Seneca Ray Stoddard’s greatest achievement as a photographer was his landscape and scenic work. Unlike most of his contemporaries, who concentrated on studio portrait work, Stoddard focused most of his images on the out-of-doors, and as a result he is one of the pioneers in the field of American landscape photography. Like Stoddard, Wooley had the ability to compose pure landscape views with the expressive effects found in paintings. Wooley began to use wide-format photography while he was resident photographer for the Silver Bay Association between 1908 and 1923. He produced landscape photographs that captured the scenic beauty of Lake George and its natural environs.

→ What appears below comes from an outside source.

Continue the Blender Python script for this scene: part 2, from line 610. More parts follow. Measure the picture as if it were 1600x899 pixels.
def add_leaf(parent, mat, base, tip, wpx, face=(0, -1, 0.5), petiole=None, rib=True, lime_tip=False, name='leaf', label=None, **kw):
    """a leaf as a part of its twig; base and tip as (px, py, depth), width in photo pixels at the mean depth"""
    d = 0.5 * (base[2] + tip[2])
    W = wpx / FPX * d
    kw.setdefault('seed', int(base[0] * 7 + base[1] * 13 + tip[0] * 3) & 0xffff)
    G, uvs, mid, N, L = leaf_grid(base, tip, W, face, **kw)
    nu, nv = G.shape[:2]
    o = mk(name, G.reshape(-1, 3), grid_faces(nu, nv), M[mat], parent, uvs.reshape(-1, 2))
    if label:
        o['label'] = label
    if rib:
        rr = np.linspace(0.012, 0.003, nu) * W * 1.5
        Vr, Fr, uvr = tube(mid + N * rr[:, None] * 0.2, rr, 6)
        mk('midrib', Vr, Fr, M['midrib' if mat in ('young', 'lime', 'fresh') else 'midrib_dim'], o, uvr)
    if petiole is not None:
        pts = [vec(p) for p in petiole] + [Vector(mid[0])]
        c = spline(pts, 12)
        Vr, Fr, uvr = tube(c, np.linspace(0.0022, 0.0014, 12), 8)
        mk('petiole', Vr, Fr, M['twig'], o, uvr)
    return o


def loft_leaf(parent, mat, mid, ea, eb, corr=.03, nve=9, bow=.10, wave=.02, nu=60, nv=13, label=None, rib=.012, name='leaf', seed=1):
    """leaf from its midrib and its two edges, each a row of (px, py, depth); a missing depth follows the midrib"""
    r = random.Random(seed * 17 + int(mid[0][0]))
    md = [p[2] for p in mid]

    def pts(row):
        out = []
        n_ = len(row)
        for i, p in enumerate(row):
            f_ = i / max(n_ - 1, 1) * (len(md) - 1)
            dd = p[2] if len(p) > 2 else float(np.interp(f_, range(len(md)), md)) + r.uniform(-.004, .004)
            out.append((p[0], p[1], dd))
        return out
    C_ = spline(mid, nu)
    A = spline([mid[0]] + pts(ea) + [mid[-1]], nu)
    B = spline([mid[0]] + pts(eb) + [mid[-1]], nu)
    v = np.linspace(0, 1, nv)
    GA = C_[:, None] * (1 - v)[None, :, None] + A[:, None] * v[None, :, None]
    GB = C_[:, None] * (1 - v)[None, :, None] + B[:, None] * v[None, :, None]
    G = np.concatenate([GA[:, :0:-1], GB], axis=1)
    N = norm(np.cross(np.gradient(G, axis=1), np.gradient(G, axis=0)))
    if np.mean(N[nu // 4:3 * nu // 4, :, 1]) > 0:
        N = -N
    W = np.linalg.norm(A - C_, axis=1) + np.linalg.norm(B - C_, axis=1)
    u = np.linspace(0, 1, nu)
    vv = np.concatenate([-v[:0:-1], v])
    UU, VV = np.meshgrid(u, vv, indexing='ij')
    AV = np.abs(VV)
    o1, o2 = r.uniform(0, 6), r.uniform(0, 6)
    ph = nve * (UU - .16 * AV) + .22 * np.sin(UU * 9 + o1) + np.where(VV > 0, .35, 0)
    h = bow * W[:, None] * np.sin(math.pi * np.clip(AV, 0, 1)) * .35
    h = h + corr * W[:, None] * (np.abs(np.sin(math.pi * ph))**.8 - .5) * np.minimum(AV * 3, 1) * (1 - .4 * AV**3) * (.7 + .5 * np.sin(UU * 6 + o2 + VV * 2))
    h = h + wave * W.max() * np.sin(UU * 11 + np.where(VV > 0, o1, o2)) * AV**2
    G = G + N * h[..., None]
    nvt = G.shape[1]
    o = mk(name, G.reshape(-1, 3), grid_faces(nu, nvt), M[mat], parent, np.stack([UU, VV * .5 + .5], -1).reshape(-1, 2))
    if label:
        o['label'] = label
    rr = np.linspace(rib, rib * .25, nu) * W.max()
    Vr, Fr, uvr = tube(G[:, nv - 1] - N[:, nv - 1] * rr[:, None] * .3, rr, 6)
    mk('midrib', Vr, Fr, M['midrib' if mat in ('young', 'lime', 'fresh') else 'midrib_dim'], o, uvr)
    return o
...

Together their landscape photographs are a stunning record of the Adirondacks natural beauty.
Photography, the taking and making of photographs, has a rich history in the Adirondacks. Even more than art, photographs documented and promoted the Adirondack mountains of upstate New York as a wilderness preserve, a destination for tourists, a paradise for sportsmen, a home for generations, a bounty of natural resources, a laboratory for environmental thinking, an inspiration for artists, photographers, writers, philosophers, and historians.
Photographs lured people by the thousands to the place and conversely brought the place, in published and unpublished form, to even greater numbers elsewhere. Cameras documented everyday life and people at work and play as well as the beauty of the Adirondack mountainous landscape on a scale unprecedented in a place where access was challenging by its remoteness. While making a fine art painting required training and expertise, taking a photograph could be done by amateurs as well as professionals.